> _Task requirements_: Look through the material below. Copy every line with the string "picture" in it.

> _Entries supplied_:
┌────────

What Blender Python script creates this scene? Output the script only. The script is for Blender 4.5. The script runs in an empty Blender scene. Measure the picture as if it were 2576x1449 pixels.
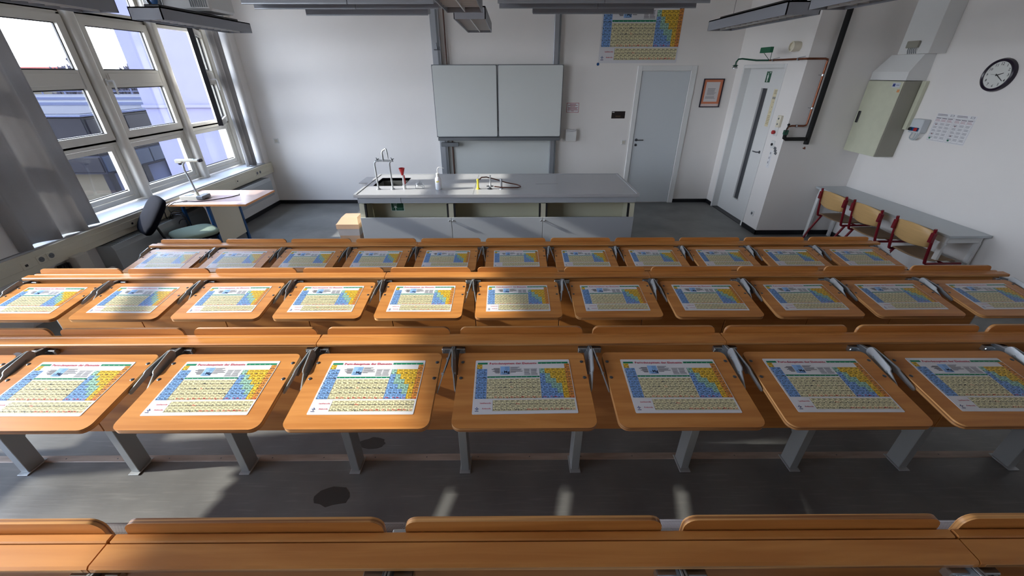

└────────
┌────────

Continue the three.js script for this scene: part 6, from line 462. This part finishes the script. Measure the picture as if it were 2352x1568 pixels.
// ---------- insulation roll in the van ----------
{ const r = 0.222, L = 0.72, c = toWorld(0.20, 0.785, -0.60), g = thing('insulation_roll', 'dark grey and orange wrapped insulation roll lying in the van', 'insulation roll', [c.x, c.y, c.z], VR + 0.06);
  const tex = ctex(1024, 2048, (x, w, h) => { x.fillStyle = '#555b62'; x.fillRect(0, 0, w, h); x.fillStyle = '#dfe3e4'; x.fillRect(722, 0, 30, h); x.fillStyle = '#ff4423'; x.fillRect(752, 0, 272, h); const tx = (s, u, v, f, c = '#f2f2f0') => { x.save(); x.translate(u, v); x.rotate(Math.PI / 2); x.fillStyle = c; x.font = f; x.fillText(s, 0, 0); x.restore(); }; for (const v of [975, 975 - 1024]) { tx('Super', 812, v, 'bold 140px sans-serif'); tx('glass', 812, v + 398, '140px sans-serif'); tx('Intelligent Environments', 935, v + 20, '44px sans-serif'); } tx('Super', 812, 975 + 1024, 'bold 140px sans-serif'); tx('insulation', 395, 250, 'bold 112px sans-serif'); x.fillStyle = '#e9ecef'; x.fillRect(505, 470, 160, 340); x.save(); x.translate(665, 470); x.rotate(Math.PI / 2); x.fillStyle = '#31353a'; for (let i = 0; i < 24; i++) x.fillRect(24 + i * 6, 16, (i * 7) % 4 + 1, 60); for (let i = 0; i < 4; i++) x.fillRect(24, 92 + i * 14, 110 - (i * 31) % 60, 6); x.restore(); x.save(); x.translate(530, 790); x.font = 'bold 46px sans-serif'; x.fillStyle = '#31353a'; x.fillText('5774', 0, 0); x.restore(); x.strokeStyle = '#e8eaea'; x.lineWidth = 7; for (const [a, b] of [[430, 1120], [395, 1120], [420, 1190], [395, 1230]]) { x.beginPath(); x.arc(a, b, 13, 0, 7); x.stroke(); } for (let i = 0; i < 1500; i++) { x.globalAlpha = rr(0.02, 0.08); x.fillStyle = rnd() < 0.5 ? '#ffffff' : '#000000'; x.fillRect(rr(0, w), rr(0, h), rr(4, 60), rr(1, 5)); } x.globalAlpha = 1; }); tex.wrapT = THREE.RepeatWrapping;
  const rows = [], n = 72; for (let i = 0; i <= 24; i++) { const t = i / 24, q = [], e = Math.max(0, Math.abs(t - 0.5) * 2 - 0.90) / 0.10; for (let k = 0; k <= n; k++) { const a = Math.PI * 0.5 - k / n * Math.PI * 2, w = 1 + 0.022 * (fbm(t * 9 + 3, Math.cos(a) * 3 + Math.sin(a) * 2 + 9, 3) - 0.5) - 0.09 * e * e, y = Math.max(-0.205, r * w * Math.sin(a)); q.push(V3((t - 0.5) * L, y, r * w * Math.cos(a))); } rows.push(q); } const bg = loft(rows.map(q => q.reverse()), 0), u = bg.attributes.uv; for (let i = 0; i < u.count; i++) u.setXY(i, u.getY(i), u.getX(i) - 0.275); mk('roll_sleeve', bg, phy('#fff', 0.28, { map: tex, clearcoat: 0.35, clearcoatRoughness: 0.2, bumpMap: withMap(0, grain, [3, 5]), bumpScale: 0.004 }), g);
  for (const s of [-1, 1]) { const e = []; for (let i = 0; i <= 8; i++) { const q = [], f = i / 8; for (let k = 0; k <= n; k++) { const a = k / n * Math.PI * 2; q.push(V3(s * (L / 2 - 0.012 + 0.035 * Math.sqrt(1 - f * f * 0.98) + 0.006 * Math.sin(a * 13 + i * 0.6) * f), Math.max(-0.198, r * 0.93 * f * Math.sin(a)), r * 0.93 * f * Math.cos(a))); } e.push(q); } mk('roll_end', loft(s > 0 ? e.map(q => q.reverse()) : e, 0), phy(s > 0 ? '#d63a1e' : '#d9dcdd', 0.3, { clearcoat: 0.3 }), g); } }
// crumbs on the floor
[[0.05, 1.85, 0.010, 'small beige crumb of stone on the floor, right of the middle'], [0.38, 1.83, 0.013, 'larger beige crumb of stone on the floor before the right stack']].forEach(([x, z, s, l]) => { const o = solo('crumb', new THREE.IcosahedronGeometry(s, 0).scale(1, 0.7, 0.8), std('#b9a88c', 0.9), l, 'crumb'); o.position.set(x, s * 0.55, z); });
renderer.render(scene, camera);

└────────

> _The completed task_:
What Blender Python script creates this scene? Output the script only. The script is for Blender 4.5. The script runs in an empty Blender scene. Measure the picture as if it were 2576x1449 pixels.
Continue the three.js script for this scene: part 6, from line 462. This part finishes the script. Measure the picture as if it were 2352x1568 pixels.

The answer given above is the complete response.